Pierwszym akcentem kolejnej, 69. sesji ONZ był wczorajszy szczyt klimatyczny z udziałem 120 głów państw i rządów, w tym Bronisława Komorowskiego.
Poprzedził go niedzielny marsz zwolenników ratowania planety przed zagrożeniami wynikającymi z nadmiernej emisji CO2. Szczyt był największym zgromadzeniem przywódców państw od spotkania w Kopenhadze w 2009 roku. Miał przygotować grunt pod przyjęcie ostatecznych decyzji na paryskim spotkaniu w tej sprawie w przyszłym roku. Miałyby obowiązywać od 2020 roku.

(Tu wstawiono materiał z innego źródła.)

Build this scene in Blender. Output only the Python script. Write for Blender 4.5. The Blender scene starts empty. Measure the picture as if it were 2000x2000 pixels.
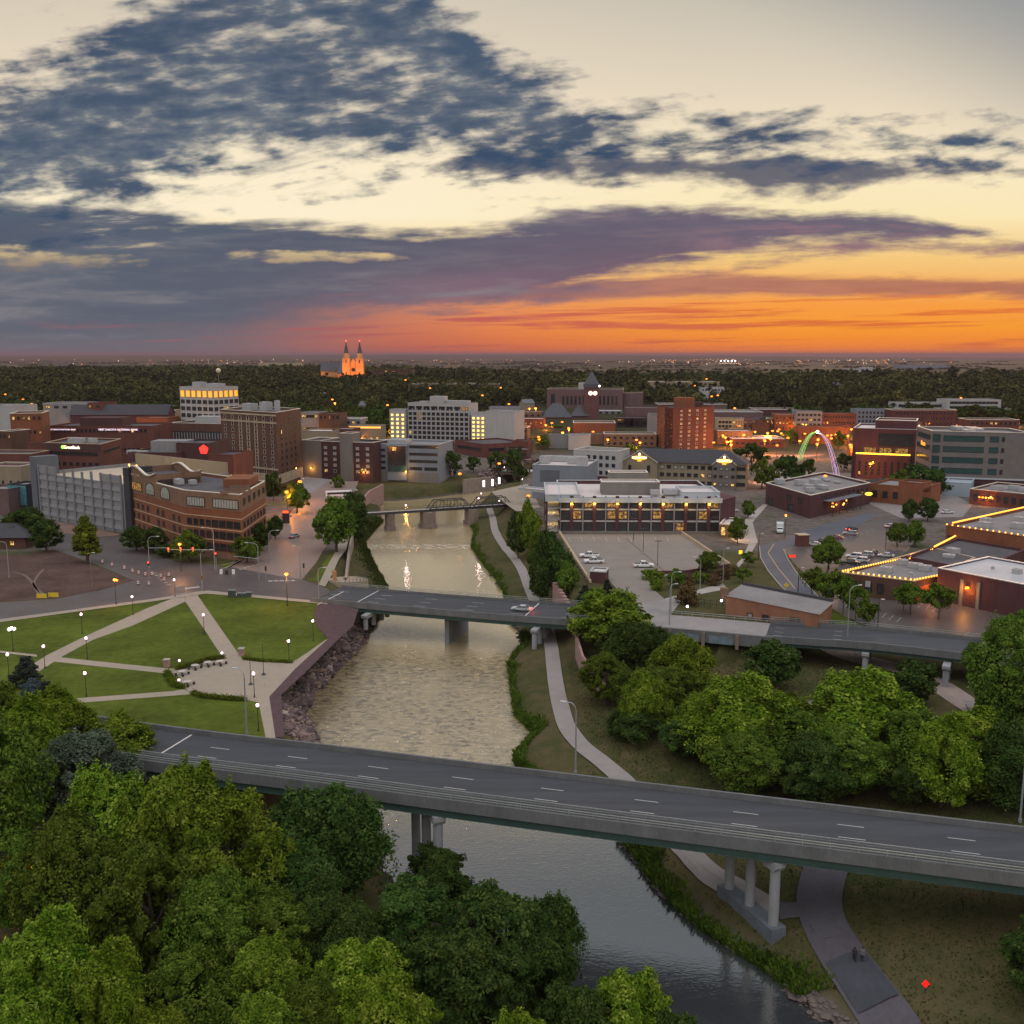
import bpy, bmesh, math, random
import numpy as np
from mathutils import Vector, Matrix

random.seed(7)
rng = np.random.default_rng(7)
SC = bpy.context.scene
COL = SC.collection

# ------------------------------------------------------------------ camera
CAM_H, FPX = 60.0, 1900.0
TH = math.atan(307 / FPX)
cs, sn = math.cos(TH), math.sin(TH)
cam = bpy.data.cameras.new('camera')
cam_o = bpy.data.objects.new('camera', cam)
COL.objects.link(cam_o)
cam_o.location = (0, 0, CAM_H)
cam_o.rotation_euler = (math.pi / 2 - TH, 0, 0)
cam.sensor_width = 36
cam.lens = 36 * FPX / 2000
cam.clip_start = 1
cam.clip_end = 80000
SC.camera = cam_o
SC.view_settings.view_transform = 'Standard'
SC.view_settings.look = 'None'
SC.view_settings.exposure = 0.0
SC.view_settings.gamma = 1
SC.cycles.use_denoising = True
SC.cycles.max_bounces = 6
SC.cycles.diffuse_bounces = 2
SC.cycles.glossy_bounces = 3
SC.cycles.transmission_bounces = 3
SC.cycles.volume_bounces = 0
SC.cycles.sample_clamp_indirect = 4
SC.cycles.caustics_reflective = False
SC.cycles.caustics_refractive = False


def at(u, v, z=0.0):
    """where the line of sight through a spot of the photograph meets height z"""
    a = (u - 1000) / FPX
    b = (1000 - v) / FPX
    t = (CAM_H - z) / (sn - b * cs)
    return Vector((a * t, t * (cs + b * sn), z))


def up(u, v, Y):
    """the point at distance Y on that line of sight"""
    b = (1000 - v) / FPX
    t = Y / (cs + b * sn)
    return Vector(((u - 1000) / FPX * t, Y, CAM_H + t * (b * cs - sn)))


def sky_se(u, v):
    b = (1000 - v) / FPX
    d = cs + b * sn
    return (u - 1000) / FPX / d, (b * cs - sn) / d


def srgb(r, g, b):
    f = lambda c: (c / 255 / 12.92) if c / 255 <= 0.04045 else ((c / 255 + 0.055) / 1.055) ** 2.4
    return (f(r), f(g), f(b))


# ------------------------------------------------------------------ node maths
class E:
    nt = None

    def __init__(self, s):
        self.s = s

    def __add__(a, b): return mth('ADD', a, b)
    def __radd__(a, b): return mth('ADD', b, a)
    def __sub__(a, b): return mth('SUBTRACT', a, b)
    def __rsub__(a, b): return mth('SUBTRACT', b, a)
    def __mul__(a, b): return mth('MULTIPLY', a, b)
    def __rmul__(a, b): return mth('MULTIPLY', b, a)
    def __truediv__(a, b): return mth('DIVIDE', a, b)
    def __rtruediv__(a, b): return mth('DIVIDE', b, a)


def _in(sock, v):
    if isinstance(v, E):
        E.nt.links.new(v.s, sock)
    elif isinstance(v, tuple) and len(v) == 3 and sock.type == 'RGBA':
        sock.default_value = (*v, 1)
    else:
        sock.default_value = v


def mth(op, a, b=None):
    n = E.nt.nodes.new('ShaderNodeMath')
    n.operation = op
    _in(n.inputs[0], a)
    if b is not None:
        _in(n.inputs[1], b)
    return E(n.outputs[0])


def mx(a, b): return mth('MAXIMUM', a, b)
def mn(a, b): return mth('MINIMUM', a, b)


def smooth(x, a, b, lo=0.0, hi=1.0):
    n = E.nt.nodes.new('ShaderNodeMapRange')
    n.interpolation_type = 'SMOOTHSTEP'
    _in(n.inputs[0], x)
    for i, v in enumerate((a, b, lo, hi)):
        n.inputs[i + 1].default_value = v
    return E(n.outputs[0])


def lin(x, a, b, lo=0.0, hi=1.0):
    n = E.nt.nodes.new('ShaderNodeMapRange')
    _in(n.inputs[0], x)
    for i, v in enumerate((a, b, lo, hi)):
        n.inputs[i + 1].default_value = v
    return E(n.outputs[0])


def vec(x, y, z=0.0):
    n = E.nt.nodes.new('ShaderNodeCombineXYZ')
    for i, v in enumerate((x, y, z)):
        _in(n.inputs[i], v)
    return E(n.outputs[0])


def noise(v, scale, detail=4, rough=.55, dist=0.0, out=0):
    n = E.nt.nodes.new('ShaderNodeTexNoise')
    _in(n.inputs['Vector'], v)
    n.inputs['Scale'].default_value = scale
    n.inputs['Detail'].default_value = detail
    n.inputs['Roughness'].default_value = rough
    n.inputs['Distortion'].default_value = dist
    return E(n.outputs[out])


def mixc(f, a, b):
    n = E.nt.nodes.new('ShaderNodeMix')
    n.data_type = 'RGBA'
    _in(n.inputs[0], f)
    _in(n.inputs[6], a)
    _in(n.inputs[7], b)
    return E(n.outputs[2])


def ramp(x, stops):
    n = E.nt.nodes.new('ShaderNodeValToRGB')
    _in(n.inputs[0], x)
    el = n.color_ramp.elements
    while len(el) < len(stops):
        el.new(0.5)
    for q, (p, c) in zip(el, stops):
        q.position = p
        q.color = (*c, 1)
    return E(n.outputs[0])


def curve(x, pts):
    n = E.nt.nodes.new('ShaderNodeFloatCurve')
    _in(n.inputs['Value'], x)
    cu = n.mapping.curves[0]
    while len(cu.points) < len(pts):
        cu.points.new(0.5, 0.5)
    for q, (a, b) in zip(cu.points, pts):
        q.location = (a, b)
    n.mapping.update()
    return E(n.outputs[0])


# ------------------------------------------------------------------ world: dusk sky with banks of cloud
world = bpy.data.worlds.new('World')
SC.world = world
world.use_nodes = True
nt = world.node_tree
E.nt = nt
for n in list(nt.nodes):
    nt.nodes.remove(n)
tc = nt.nodes.new('ShaderNodeTexCoord')
sx = nt.nodes.new('ShaderNodeSeparateXYZ')
nt.links.new(tc.outputs['Generated'], sx.inputs[0])
dx, dy, dz = E(sx.outputs[0]), E(sx.outputs[1]), E(sx.outputs[2])
yy = mx(dy, 0.15)
S = dx / yy
EL = dz / yy
sk = [(0, (255, 128, 34)), (.027, (255, 158, 44)), (.05, (252, 160, 66)), (.0975, (248, 205, 130)), (.137, (253, 234, 184)),
      (.181, (252, 234, 196)), (.243, (232, 217, 192)), (.336, (198, 191, 177)), (.40, (205, 190, 164)), (.48, (160, 159, 164)), (.60, (132, 139, 156)), (1.0, (112, 124, 148))]  # cream band above the view added to brighten the river's reflection
clear_r = ramp(EL, [(p, srgb(*c)) for p, c in sk])
sl = [(0, (205, 92, 66)), (.03, (228, 128, 84)), (.06, (225, 150, 110)), (.0975, (250, 218, 150)), (.137, (255, 241, 208)),
      (.181, (253, 238, 206)), (.243, (238, 222, 196)), (.336, (216, 204, 184)), (.40, (212, 195, 166)), (.48, (164, 162, 166)), (.60, (134, 140, 157)), (1.0, (112, 124, 148))]  # same added cream band, left side
clear_l = ramp(EL, [(p, srgb(*c)) for p, c in sl])
clear = mixc(smooth(S, -.2, .32), clear_l, clear_r)
# grey blue corner high on the far right
clear = mixc(smooth(S * .55 + EL, .42, .66) * .75, clear, srgb(122, 132, 142))

SX = lin(S, -.6, .6)


def edge(pts):
    out = []
    for u, v in pts:
        s, e = sky_se(u, v)
        out.append(((s + .6) / 1.2, min(max((e + .1) / .6, 0), 1)))
    return curve(SX, out) * .6 - .1


nA = noise(vec(S * .62 + EL * .7, EL * 3.0 - S * .42, .3), 12, 10, .62, .18)
puff = noise(vec(S * .9 + EL * .4, EL * 2.2 - S * .2, 9.3), 34, 4, .5, .1)
nA = nA * .62 + puff * .38
nA2 = noise(vec(S, EL * 1.9, 4.1), 4.2, 5, .55)
nB = noise(vec(S * .62 + EL * .3, EL * 5.2 - S * .16, 7.7), 11, 10, .64, .3)
nB2 = noise(vec(S * .8, EL * 4.4, 1.7), 3.6, 5, .55)
nC = noise(vec(S * .42, EL * 11 - S * .22, 2.2), 9, 8, .62, .2)


def bank(top, bot, wt, wb, n, k, lo=-.35, hi=.75, cap=.85):
    f = mn((EL - edge(bot)) / wb, (edge(top) - EL) / wt)
    f = mn(f, cap)
    return smooth(f + (n - .5) * k, lo, hi)


# thin streaks in the orange band just over the horizon
strk = smooth(nC, .50, .62) * smooth(EL, .0, .010) * smooth(EL, .085, .04)
scol = mixc(smooth(S, -.15, .4), srgb(190, 88, 88), srgb(224, 110, 52))
sky = mixc(strk * .9, clear, scol)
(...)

Na szczyt nie przybyli przywódcy Chin oraz Indii, mających zastrzeżenia co do całego procesu redukcji emisji gazów cieplarnianych. Chiny to największy emitent na świecie, Indie zajmują trzecie miejsce po USA.
Ebola najważniejsza
Tuż przed obecną sesją, sześć miesięcy po rejestracji pierwszego przypadku eboli w Afryce, Narody Zjednoczone utworzyły specjalną misję UNMEER do zwalczania tej choroby. Z najnowszych danych Światowej Organizacji Zdrowia wynika, że choroba zaatakowała co najmniej 5,5 tys. osób, z czego ok. 2,5 tys. zmarło, głównie w Gwinei, Liberii i Sierra Leone.
Misja będzie wspierać działania rządów państw afrykańskich w zwalczaniu eboli oraz koordynować działania innych agencji międzynarodowych. UNMEER jest pierwszą misją w historii ONZ powołaną do życia w celu ochrony zdrowia w warunkach nadzwyczajnych.